Today, HRs are expected to go beyond the traditional responsibilities, and terms such as HR 2.0 are not unheard of. They are supported by rapid innovations of HR software—which provide efficiency and intelligence. These are software that helps HR in maintaining a record of all the new hires, change or relieving of roles—in short, the entire employee journey is summarized in the software.

People analytics is also a domain that is being imbibed into several organizations. This article of Deloitte insights, rightly explains how this plays a huge role in handling today’s workforce. It allows for better hiring experience, especially with the job market getting competitive by the day. Also, the right emphasis must be made on enabling the right work culture, which celebrates inclusivity, addresses employee engagement and productivity. People analytics gathers professional and personal data of employees to make this possible.

While the intention for the collection of data is the ensure a better workspace, it is also daunting for employees to know the kind of data, especially personal information that is collected. This concern gives rise to the need for transparency of data to the employees and a big responsibility to keep this data secure.

The liability to manage this data is on the HR—who is not a person but the institution which holds the organization together.

A domino effect due to lack of collaboration

  • Lack of data classification: When roles and responsibilities of employees are not updated accordingly in HR systems, it becomes increasingly difficult to assign access to the applications they need. This can go two ways—the employee loses productivity when he or she is unable to obtain access to the applications important to them or the employee gets too many accesses which they may not be entitled to have. This causes a bigger problem—the employee can either take advantage of the accesses at their disposal or imposters can utilize the excess accesses to carry out a data breach.
  • Lack of employee engagement in security: Driving the mindset of employees towards organizational security, training them to be equipped to handle the responsibility and encouraging a culture in that direction falls under the responsibility of HR—as they are the strategic partners of an organization. A recent report stated that 14 % of employees in Europe would sell their work login credentials for just £200. This surely doesn’t signify employee loyalty, and these are statistics that must be taken seriously.

So, what will IT do?

IT department is undoubtedly the driver for security. Setting the stringent governance policies, allowing them to be audit-ready, providing the right access to the right employee—all of these are surely their responsibility. Newer approaches like zero trust policy, all provide the direction for modern IT solutions. Yet, the primary source of employee information comes from HR. The IT department must also ensure that they provide a system where HR information can be incorporated with ease and empowers them with the right information.

Ways to encourage HR and IT collaboration

  1. It all starts the day you hire and how you manage their data from then on. The simplest way to streamline and simplify this is by automating the process through an Identity and Access Management (IAM) solution. The IAM solution integrated with your HR software can quickly convey the employee information for you. When you make an initial record of an employee, it is imported to the product—making it easy for IT to stay relevant.
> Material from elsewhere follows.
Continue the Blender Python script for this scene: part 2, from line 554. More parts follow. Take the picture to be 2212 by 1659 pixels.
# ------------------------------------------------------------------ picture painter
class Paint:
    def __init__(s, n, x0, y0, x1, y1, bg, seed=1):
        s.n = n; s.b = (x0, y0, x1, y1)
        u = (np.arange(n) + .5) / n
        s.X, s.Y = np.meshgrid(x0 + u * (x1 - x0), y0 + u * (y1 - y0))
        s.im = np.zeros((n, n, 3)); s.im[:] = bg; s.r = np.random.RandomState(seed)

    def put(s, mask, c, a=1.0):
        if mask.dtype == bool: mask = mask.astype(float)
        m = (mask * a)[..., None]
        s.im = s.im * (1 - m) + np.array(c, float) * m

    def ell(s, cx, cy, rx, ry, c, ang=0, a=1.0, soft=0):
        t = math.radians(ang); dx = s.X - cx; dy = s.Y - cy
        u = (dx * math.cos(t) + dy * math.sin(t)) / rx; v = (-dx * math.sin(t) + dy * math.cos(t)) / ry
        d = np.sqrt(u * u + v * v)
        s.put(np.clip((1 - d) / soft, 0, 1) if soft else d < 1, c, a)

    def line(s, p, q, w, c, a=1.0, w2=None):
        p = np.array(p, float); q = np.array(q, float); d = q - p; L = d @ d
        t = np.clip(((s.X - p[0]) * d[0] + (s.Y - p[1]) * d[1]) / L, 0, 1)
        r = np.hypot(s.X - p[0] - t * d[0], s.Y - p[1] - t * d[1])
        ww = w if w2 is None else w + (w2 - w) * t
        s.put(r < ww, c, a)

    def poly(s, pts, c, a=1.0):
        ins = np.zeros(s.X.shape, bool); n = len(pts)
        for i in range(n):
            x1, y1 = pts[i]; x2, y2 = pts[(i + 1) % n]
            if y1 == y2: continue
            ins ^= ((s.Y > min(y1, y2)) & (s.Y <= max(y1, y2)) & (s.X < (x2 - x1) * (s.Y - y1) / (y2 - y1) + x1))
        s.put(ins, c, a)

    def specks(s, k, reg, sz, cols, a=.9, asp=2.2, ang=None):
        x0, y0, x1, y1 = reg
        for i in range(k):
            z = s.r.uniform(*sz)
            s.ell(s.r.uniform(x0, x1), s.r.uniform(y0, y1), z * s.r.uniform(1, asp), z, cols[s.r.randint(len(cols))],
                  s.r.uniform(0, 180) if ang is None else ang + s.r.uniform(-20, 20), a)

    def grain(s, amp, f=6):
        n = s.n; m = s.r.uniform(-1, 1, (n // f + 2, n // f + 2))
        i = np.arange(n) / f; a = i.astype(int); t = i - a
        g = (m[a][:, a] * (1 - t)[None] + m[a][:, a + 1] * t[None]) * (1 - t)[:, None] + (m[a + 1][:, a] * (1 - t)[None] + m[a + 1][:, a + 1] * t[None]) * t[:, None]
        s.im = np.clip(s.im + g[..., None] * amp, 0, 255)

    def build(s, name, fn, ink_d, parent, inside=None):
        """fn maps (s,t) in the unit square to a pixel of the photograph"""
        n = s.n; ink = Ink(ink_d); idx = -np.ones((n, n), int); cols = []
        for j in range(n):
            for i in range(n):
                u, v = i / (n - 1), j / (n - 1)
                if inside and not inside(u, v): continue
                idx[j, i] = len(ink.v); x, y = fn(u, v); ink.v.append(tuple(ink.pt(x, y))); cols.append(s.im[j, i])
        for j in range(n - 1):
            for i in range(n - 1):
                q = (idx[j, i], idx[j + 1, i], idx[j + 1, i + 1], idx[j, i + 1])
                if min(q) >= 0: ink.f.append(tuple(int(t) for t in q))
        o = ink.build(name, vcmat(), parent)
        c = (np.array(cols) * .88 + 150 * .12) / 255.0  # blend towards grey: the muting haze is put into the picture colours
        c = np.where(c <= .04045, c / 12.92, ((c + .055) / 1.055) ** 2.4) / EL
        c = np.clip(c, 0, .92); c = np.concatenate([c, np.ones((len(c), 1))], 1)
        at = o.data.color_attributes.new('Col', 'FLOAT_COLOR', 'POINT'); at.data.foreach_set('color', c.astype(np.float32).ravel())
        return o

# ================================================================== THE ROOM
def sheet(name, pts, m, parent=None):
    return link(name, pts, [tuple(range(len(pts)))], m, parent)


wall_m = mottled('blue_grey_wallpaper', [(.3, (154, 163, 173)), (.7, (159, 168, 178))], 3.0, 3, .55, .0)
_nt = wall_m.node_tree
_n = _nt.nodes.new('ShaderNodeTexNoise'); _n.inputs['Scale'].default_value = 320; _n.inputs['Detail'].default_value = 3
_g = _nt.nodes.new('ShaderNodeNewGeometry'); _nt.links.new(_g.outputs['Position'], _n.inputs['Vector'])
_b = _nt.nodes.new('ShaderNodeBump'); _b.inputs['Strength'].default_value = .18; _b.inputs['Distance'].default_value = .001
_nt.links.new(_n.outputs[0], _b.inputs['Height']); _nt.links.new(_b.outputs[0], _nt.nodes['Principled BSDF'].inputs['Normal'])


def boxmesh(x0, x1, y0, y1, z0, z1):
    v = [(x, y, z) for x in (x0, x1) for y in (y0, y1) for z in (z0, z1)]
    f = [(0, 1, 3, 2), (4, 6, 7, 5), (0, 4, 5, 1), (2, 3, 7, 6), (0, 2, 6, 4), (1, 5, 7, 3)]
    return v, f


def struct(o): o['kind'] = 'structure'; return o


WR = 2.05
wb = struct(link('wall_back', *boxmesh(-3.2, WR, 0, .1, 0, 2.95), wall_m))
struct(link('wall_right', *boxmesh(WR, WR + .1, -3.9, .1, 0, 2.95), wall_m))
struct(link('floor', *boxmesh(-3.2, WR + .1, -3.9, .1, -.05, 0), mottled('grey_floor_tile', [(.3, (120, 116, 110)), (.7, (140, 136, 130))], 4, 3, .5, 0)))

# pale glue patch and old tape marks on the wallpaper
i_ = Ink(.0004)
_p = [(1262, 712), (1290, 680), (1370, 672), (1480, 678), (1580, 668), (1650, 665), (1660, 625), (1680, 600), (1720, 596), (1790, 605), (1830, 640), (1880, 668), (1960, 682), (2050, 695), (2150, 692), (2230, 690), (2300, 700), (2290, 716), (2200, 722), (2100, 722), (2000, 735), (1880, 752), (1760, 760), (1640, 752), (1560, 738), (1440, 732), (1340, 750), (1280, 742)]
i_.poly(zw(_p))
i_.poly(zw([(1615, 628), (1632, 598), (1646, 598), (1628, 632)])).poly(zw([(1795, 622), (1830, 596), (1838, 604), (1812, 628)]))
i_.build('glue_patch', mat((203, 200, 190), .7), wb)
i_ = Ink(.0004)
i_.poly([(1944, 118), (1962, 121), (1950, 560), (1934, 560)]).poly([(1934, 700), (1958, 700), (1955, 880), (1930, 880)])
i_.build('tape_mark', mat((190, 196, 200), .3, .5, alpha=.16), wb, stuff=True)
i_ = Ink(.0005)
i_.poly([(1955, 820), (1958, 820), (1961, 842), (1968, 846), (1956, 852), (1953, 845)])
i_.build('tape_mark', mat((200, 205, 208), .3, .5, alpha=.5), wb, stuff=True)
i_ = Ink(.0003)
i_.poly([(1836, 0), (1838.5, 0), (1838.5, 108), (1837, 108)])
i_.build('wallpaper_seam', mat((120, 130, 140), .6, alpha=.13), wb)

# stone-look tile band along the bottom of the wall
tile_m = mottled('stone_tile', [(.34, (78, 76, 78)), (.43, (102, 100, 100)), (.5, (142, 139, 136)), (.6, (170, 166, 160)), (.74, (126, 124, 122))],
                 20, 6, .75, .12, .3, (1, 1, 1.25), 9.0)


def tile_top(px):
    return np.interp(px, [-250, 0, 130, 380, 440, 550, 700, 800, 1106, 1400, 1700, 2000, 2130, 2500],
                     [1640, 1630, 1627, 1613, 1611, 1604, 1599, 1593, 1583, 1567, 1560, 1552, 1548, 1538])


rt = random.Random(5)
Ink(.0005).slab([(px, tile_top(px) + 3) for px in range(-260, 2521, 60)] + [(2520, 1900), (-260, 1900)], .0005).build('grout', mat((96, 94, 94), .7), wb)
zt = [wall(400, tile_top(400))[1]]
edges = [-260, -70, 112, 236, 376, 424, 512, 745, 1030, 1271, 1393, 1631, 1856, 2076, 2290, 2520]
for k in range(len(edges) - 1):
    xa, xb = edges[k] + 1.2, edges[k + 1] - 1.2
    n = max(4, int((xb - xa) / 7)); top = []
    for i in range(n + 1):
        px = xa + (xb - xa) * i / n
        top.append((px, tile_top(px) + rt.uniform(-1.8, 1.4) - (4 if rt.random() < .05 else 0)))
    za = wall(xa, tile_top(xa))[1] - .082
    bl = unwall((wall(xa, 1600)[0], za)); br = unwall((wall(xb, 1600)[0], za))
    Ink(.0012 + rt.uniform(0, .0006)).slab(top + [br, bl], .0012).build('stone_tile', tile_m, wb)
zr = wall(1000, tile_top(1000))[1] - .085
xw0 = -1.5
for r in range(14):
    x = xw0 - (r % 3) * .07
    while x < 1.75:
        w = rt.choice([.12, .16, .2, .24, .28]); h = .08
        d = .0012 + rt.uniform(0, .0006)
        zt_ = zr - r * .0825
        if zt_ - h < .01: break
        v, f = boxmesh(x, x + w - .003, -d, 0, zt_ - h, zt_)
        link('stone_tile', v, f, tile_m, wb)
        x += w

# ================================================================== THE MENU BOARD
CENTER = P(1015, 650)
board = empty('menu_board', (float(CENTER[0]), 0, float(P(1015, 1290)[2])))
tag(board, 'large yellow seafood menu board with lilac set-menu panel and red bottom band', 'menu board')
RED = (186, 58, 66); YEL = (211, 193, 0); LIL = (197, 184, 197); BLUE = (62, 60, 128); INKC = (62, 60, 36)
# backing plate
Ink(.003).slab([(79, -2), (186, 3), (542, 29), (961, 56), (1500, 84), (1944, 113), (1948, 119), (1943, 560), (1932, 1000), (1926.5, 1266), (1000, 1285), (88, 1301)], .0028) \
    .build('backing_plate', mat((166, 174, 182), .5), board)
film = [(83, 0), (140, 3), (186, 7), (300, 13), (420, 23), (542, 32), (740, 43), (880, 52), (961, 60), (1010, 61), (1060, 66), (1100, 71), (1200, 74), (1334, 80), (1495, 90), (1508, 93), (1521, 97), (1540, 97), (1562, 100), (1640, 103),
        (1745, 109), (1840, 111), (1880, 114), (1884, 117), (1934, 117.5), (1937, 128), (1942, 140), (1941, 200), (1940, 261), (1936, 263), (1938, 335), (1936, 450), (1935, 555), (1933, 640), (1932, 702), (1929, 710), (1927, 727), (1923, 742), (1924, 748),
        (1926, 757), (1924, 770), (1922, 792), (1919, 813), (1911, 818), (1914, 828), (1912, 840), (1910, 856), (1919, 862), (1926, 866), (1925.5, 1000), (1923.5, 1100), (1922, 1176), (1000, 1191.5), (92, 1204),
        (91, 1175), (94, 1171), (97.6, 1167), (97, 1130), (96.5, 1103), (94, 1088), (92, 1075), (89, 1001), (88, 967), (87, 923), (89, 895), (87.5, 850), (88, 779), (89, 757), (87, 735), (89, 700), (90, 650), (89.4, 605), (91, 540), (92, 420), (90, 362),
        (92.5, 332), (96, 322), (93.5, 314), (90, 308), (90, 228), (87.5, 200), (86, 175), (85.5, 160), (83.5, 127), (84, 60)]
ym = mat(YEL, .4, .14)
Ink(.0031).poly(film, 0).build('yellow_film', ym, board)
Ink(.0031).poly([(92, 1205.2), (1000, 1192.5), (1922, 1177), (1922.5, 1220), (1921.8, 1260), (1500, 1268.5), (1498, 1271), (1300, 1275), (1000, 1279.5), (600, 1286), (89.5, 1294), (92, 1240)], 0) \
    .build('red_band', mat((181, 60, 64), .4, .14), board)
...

When the roles have changed, it is updated and imported similarly. This change of role in the IAM solution can trigger the change needed for accesses based on the approval by managers using rule-based role access. Likewise, when the employee leaves the organization, with the updates and imports done by HR and IT—all their accesses are withdrawn, leaving no room for an orphan account, which in turn does not allow for an imposter to take over any account. HR must verify that the employee does not hold any data that can compromise organization security when they leave. This ensures proper audit of user rights and privileges. It is as simple as that. No manual assigning of roles, once the rules are set with HR and IT following the guidelines—collaboration becomes easier than ever.
  2. Not just organization data, employee data must be secure, with a lot of employee information provided to the organization, combined with people analytics tools that use Artificial Intelligence to extract data—there is a lot of data which can become exposed with a possible data breach. Organizations must pay as much importance to people data as much as they do to organizational data. Deloitte insights showed across how companies are handling this data.
    “64 percent of respondents reported that they are actively managing legal liability related to their organizations’ people data. Six out of ten said that they were concerned about employee perceptions of how their data is being used. However, only a quarter reported that their organizations were managing the impact of these risks on their consumer brand.”
    Ensuring transparency in the data being collected, and providing awareness of how this data is protected is essential and must be a top priority for organizations.
  3. Your employees must be aware of the company’s legal rights, the documents which belong to the company, and what is well within their rights. This education comes from the HR to ensure that employees are aware and no acts are carried out without awareness.
  4. Design a training method that encourages employee engagement and appeals to them. Most security awareness sessions are carried out for the sake of it, which often ends up in employees losing interest. The message that cybersecurity is not an IT responsibility but a holistic philosophy imbibed in the company culture, which has to be embraced by the employees, must be conveyed in a manner that sticks. HR can further collaborate with marketing teams to covey message in a way which appeals to everyone. Training in best practices for password management, safe interaction with the web, and awareness of cyberattacks such as credential stuffing and phishing are imperative. These can enable them to be more careful on an everyday basis must be provided.

Cybersecurity is a core aspect of an organization that requires collaboration and attention from every department. People and technology are the two important aspects of it. Thus, HR and IT are the pillars of security. It is not a blame game of who is responsible for what—rather a unified approach to ensure safety as a culture. It doesn’t take just one of these departments to drive it and see it through—it takes two to tango.